National Indigenous History Month is a great opportunity to share some history of Canadian Indigenous cinema and especially to champion some of those early and significant Indigenous filmmakers who crafted their own way of looking through the camera and inaugurated a new type of cinema.
As a strange way to begin, jump with me all the way across the Pacific to the words of a Māori filmmaker living in New Zealand by the name of Barry Barclay. In 2003, Barclay suggested the idea of a “Fourth Cinema,” or what has come to be known more commonly as Indigenous Cinema. Barclay proposed the concept of Indigenous Cinema in response to what he saw as a small but growing cannon of films that did not quite fit into any preexisting category of films. These were feature films that had been made by different Indigenous groups throughout the world in an autonomous and self-determined way. Cinematic contributions by Indigenous filmmakers living in Canada were essential to the formulation of this global cinematic category of Indigenous Cinema.
Let’s look at some of these pioneering Indigenous filmmakers working in Canada who through their films establish and propose an approach to cinema that exceeds the boundaries of what is otherwise classified as “Canadian Cinema”.
One of the very first films made by an Indigenous artist in Canada was the 10 minute short film “The Ballad of Crowfoot” made by the Mi’kmaq/Scottish folk songwriter William Dunn.
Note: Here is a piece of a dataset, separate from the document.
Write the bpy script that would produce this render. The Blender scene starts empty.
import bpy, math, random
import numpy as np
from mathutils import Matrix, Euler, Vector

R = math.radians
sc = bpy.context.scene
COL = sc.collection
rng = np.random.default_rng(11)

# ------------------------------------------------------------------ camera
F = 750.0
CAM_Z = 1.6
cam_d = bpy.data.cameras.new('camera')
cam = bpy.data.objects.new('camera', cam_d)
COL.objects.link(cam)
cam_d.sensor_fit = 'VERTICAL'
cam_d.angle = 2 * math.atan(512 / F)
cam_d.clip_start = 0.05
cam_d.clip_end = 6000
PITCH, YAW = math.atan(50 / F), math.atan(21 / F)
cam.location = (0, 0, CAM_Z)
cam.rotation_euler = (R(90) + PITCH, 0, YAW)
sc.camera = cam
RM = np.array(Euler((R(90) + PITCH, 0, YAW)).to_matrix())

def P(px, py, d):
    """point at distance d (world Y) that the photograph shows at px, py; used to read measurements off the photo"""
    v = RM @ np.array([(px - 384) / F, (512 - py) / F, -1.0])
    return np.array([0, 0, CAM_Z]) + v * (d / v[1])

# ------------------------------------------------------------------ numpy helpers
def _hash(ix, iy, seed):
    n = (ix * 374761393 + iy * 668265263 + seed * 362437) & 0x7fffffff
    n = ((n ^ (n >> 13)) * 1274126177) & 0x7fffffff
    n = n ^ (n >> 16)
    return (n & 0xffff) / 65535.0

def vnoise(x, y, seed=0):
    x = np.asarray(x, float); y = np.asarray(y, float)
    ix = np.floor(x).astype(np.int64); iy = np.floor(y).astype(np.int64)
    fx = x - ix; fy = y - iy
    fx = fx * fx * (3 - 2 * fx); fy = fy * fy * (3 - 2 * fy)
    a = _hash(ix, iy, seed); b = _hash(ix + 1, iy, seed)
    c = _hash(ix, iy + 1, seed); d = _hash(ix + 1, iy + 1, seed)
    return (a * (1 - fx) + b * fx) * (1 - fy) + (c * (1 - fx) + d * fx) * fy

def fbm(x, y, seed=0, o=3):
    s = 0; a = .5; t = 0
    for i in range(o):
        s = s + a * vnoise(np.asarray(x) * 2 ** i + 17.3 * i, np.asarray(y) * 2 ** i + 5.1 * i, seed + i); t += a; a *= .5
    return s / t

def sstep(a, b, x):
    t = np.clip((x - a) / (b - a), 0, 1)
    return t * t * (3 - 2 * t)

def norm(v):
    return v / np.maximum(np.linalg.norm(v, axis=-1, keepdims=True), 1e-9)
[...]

We’ve mentioned this film made by Dunn in the past and his significance for Indigenous film in Canada can’t be understated. “The Ballad of Crowfoot” was made in 1968 as a music video of sorts, featuring the titular song that Dunn wrote detailing the story of Crowfoot, the 19th-century Siksika (Blackfoot) chief who negotiated the Treaty 7 agreement. The visuals of the film feature archival images, both still and moving, of Indigenous peoples, buffalo, and early settlers. The song tells the story of Crowfoot’s bravery and the colonial betrayals that followed the signing of the Treaty.
Dunn is also a notable for being one of the inaugural members of the then-called Indian Film Crew, the first collective of all-Indigenous filmmakers in Canada, supported by the National Film Board. The other members from this group include Ernest Benedict and Michael Kanentakeron Mitchell. It is these artists and their experiments in filmmaking in the late 1960’s that made it possible to initially think of something like an Indigenous cinema both in Canada and globally.
It is in the 1990s and early 2000s when this promise of an autonomous Indigenous cinema in Canada reaches a serious climax, all thanks to the Inuit filmmaker Zacharias Kunuk. In the 80s Kunuk worked for a broadcasting company that had a station in the Iglooik area of Nunavut where Kunuk was from (Nunavut at the time was not yet recognised as its own territory). He grew increasingly frustrated with the bureaucratic processes and directional influences that came down from the broadcasting company’s authority figures that were located elsewhere in Canada. Which is to say that many of the choices around representation of the Iglooik community were coming from people outside the community itself. Kunuk left this company and founded the production company Igloolik Isuma Productions with the intention of having greater control over the films made by and about the people in this region.
Isuma productions became a great success. The team Kunuk brought together produced many films, all filmed entirely in Inuktitut. One of the early successes of Isuma productions was the tv series called “Nunavut (Our Land).” Over 13 episodes, Kunuk and members from his community recreated local traditions, ceremonies and practices. They recreated these past practices in a unique filmmaking style that combined documentary and fiction into a kind of hybrid form that established its own criteria for cinematic truth and value. A personal favourite from this series is the final episode “Quviasukvik (Happy Day)” . This episode imagines what Christmas Day in 1945 might have been like, with the episode depicting different members of the community gathering together in a seemingly ironic transformation of the classical Christian holiday. Throughout the episode, the typical happenings of Christmas day are broken apart and reimagined through the eyes of Inuk culture.
2001 is when Zacharias Kunuk would direct the feature film Atanarjuat: The Fast Runner that brought international acclaim to Kunuk’s quest for representational sovereignty. With this film, and the rest of Kunuk’s work, he strived to preserve and cultivate the ancient roots of his culture. Together, Kunuk and the other filmmakers mentioned here strive to bring into existence a type of cinema that shows Indigenous cultures from the inside — and in doing so also dismantle, erode, and liquify that thick layer of misrepresentation that has long been crusted into the history of popular cinema. It is through this cultivation of image-sovereignty that many such Indigenous filmmakers and artists support and extend a demand for sovereignty in a broader sense.